Tuttavia la generosa donna non chiuse gli occhi sulle miserie della sua città e non si sottrasse al dovere della carità: problema al quale guardò con l’occhio attento ai nuovi tempi, non facendosi ingannare da illustri esperienze del passato, meritorie nei tempi che furono ma adesso non più proponibili. Non ho trovato nella sua biblioteca, come mi sarei aspettato, i quattro volumi della Storia della carità napoletana di Teresa Filangieri, che teneva la Volpicelli in grande considerazione.

La benefica e colta duchessa, nel 1875, rilevava che dopo le soppressioni di congregazioni e case religiose, era diventato «necessità suprema e ineluttabile di educare le fanciulle alla operosità cristiana, affinché da questa esse possano trarre onestamente la vita». Auspicava, pertanto, una nuova istituzione capace di avviare le orfane a farsi un’istruzione e ad avere una qualificazione professionale, anche come «cameriere, operaie e fino serve-cuoche». Per una donna povera, affermava, la più ricca dote «è l’arte sua». In questo contesto culturale Caterina inserì il suo orfanotrofio delle Margherite, che mirava a fornire alle ragazze non solo un tetto e un pane per l’oggi, ma anche la possibilità di avere un lavoro onesto e remunerato per il domani.

Attenta ai problemi del suo tempo, la Volpicelli mise al centro della sua vita spirituale e del suo apostolato la devozione al Sacro Cuore. Una devozione, nata in Francia e presente a Napoli dal 1700, di cui divenne ardente propagatrice, grazie anche alla sua conoscenza della letteratura spirituale francese e ai suoi rapporti con alcuni personaggi di spicco dei movimenti d’oltralpe, fortemente impegnati nella diffusione di quella devozione.

Da tutto questo partono le sue relazioni con cardinali e vescovi, con prestigiosi ecclesiastici e personalità napoletane di alto rango, con fondatori e fondatrici di congregazioni religiose e con alcune caratteristiche figure, che segnarono in profondità l’Ottocento meridionale, i cui nomi il lettore troverà ampiamente evocati in questo libro.

Poiché questo lavoro non è la vita di una santa, cosa che non saprei e non ho inteso fare, né un libro di riflessione spirituale e di devozione, ma di storia, ho avuto cura di selezionare le fonti.
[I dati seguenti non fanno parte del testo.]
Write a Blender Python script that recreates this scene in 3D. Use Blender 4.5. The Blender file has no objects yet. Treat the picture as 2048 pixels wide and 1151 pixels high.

Tra l’altro, ho sottoposto ad attento esame critico le deposizioni dei testi dei processi canonici, dal momento che essi vengono approntati non con la preoccupazione di dare un giudizio storico sul servo o sulla serva di Dio, ma in ordine alla valutazione dell’esercizio eroico delle virtù cristiane.

Dalla ricca documentazione archivistica e dalla bibliografia presa in esame mi pare che traspaia un ritratto sufficientemente fedele di questa interessante figura femminile dell’Ottocento. Non ho la presunzione di aver fatto un’opera perfetta, né di avere esaurito il tema. La ricerca storica, è noto, è sempre perfettibile;  ma ritengo di aver fornito parecchie indicazioni utili a quanti potrebbero essere interessati a una rivisitazione critica della storia religiosa e della società meridionale dell’Ottocento, scevra da apriorismi e da “sentito dire”.

Questo approfondimento aiuterebbe anche a comprendere meglio il rapporto tra «donne e fede» e «donne e religione», per dirla con espressioni care ad alcuni studiosi del nostro tempo. Ovviamente non parlo solo di donne monache, bizzoche o suore, ma di donne qualsiasi, coniugate o nubili che siano. Ne riceverebbe luce, tra l’altro, anche la vicenda delle numerose donne menzionate in questo lavoro e della stessa Caterina Volpicelli, una personalità peculiare nel panorama delle fondatrici di istituti di vita consacrata del suo tempo, che si occuparono prevalentemente di insegnamento, soprattutto dei piccoli, e dell’assistenza ai malati, negli ospedali e a domicilio.

Questa biografia è nata per il vivo interessamento delle Ancelle del Sacro Cuore. Ad esse, che con grande sensibilità hanno messo a disposizione la documentazione custodita nel loro archivio, va il mio caldo ringraziamento. Mi è gradito, inoltre, esprimere il mio cordiale grazie alla signorina Carmela Salomone, che con la sua intelligente solerzia ha agevolato l’indagine nell’Archivio Storico Diocesano di Napoli, e alle Ancelle Elena Santoro e Karin Paez, che con diligenza e sconfinata pazienza hanno condiviso con me il pondus diei et aestus.